Ella me explicó un día que hay fenómenos naturales que nos atormentan como humanidad desde hace muchos miles de años, y que incluso luego de haber encontrado la explicación más precisa a cada uno de esos sucesos, hay un rastro de ese terror primitivo en todos nosotros.
Imaginemos la impotencia del humano hace miles de años frente a inmensas tormentas que devastaban todo lo que había construido durante decenas de años en un abrir y cerrar de ojos. O ante un simple rayo seguido de su correspondiente trueno. Ese miedo, mezclado con la obligatoria contemplación de la naturaleza, seguramente, ha quedado como huella y toma variedad de formas en la actualidad.
Una de las necesidades centrales que definían la supervivencia o no de tal o cual persona o grupo, hace tantos miles de años era la posibilidad de encontrar un refugio.

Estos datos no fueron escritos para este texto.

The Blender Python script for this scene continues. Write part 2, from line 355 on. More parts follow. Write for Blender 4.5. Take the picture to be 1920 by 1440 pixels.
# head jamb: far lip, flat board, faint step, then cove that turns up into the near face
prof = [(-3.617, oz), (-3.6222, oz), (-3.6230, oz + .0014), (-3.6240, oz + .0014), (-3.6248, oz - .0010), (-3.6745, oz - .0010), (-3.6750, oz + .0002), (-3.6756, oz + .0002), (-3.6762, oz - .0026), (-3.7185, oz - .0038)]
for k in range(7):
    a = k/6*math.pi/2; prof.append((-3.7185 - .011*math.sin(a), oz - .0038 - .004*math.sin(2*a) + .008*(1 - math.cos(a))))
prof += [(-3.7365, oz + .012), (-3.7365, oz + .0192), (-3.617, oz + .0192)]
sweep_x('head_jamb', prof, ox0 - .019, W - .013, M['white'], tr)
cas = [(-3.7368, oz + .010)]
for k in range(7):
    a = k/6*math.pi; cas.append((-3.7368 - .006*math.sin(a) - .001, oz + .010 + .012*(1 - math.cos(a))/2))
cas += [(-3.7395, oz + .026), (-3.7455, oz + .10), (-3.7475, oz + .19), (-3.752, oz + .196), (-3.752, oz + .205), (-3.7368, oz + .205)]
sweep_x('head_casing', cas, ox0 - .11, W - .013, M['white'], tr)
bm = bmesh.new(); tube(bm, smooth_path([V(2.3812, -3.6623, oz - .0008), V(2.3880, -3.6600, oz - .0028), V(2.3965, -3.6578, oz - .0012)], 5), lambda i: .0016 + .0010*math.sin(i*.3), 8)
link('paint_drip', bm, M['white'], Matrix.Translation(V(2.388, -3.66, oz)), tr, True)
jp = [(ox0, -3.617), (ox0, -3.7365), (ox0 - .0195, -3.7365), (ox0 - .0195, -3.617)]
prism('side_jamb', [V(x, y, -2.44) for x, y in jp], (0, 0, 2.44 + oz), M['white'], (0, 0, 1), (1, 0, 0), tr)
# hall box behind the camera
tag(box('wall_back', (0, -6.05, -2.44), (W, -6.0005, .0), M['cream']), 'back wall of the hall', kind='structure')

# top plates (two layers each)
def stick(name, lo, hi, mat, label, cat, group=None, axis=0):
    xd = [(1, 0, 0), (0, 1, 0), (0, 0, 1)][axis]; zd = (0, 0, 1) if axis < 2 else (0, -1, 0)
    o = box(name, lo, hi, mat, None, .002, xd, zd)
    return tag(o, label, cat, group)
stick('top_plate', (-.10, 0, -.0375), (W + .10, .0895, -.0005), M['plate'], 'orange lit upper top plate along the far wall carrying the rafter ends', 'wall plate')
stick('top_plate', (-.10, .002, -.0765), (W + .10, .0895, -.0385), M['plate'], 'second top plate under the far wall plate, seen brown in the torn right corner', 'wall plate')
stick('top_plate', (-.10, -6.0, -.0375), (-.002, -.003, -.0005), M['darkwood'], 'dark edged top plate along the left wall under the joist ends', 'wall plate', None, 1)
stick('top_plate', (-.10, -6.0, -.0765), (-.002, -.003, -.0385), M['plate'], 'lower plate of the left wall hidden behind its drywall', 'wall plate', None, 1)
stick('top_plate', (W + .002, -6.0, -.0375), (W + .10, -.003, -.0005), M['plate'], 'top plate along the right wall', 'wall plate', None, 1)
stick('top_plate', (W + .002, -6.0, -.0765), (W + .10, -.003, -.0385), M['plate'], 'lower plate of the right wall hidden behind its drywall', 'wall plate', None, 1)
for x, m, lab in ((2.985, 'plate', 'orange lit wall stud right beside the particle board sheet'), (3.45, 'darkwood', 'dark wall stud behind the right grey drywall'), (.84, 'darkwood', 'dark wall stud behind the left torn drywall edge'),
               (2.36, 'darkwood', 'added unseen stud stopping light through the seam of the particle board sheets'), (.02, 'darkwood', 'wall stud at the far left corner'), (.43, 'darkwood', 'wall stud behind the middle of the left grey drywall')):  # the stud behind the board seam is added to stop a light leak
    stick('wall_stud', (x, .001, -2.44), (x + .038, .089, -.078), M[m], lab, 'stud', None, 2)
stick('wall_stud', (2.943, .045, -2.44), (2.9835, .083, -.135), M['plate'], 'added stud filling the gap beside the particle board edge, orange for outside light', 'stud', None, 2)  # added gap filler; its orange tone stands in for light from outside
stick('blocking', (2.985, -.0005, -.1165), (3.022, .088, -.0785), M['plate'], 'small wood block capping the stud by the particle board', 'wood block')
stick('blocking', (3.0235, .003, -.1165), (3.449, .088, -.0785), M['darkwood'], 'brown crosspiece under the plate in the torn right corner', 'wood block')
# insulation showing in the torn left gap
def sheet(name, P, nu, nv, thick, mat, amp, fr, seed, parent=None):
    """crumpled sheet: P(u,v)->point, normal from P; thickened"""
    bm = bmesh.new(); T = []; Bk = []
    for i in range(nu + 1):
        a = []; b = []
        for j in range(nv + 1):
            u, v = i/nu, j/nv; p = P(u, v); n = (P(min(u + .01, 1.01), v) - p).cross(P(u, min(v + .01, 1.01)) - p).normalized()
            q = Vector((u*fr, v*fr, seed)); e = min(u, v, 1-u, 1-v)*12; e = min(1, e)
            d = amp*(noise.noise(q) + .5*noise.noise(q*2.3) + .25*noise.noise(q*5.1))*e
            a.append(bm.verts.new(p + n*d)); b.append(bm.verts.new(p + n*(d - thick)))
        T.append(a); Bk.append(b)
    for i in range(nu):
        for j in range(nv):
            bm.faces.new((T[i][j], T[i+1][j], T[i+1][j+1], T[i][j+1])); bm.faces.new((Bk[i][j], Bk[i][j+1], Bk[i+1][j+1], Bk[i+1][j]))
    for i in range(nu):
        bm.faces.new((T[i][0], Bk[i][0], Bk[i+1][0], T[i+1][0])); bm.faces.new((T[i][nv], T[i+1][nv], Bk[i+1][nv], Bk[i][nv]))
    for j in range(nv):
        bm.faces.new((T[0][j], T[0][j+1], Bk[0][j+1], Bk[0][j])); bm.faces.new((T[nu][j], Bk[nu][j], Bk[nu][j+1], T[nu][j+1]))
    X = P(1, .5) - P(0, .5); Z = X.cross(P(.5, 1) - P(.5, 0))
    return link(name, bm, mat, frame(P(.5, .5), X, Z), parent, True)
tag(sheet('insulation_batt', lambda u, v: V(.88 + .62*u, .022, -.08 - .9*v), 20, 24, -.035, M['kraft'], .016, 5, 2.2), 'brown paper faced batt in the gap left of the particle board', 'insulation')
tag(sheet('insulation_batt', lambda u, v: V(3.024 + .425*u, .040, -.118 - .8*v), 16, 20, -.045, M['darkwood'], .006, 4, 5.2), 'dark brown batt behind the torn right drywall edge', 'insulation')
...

Esa necesidad ya no es la primordial, porque hoy la supervivencia se ve amenazada por múltiples y complejos factores.
Pero lo que nunca ha desaparecido, seguramente como parte de ese rastro, es la necesidad de refugiarse, mientras que inicialmente fue una cueva o alguna construcción precaria; y a pesar que actualmente suponemos que ese problema está resuelto, seguimos buscando donde refugiarnos.
Algunos se refugian en otra persona, otros se refugian en la mentira o en la negación, varios en la palabra, el arte, o en la simple soledad, y muchos, a veces, nos refugiamos en la música.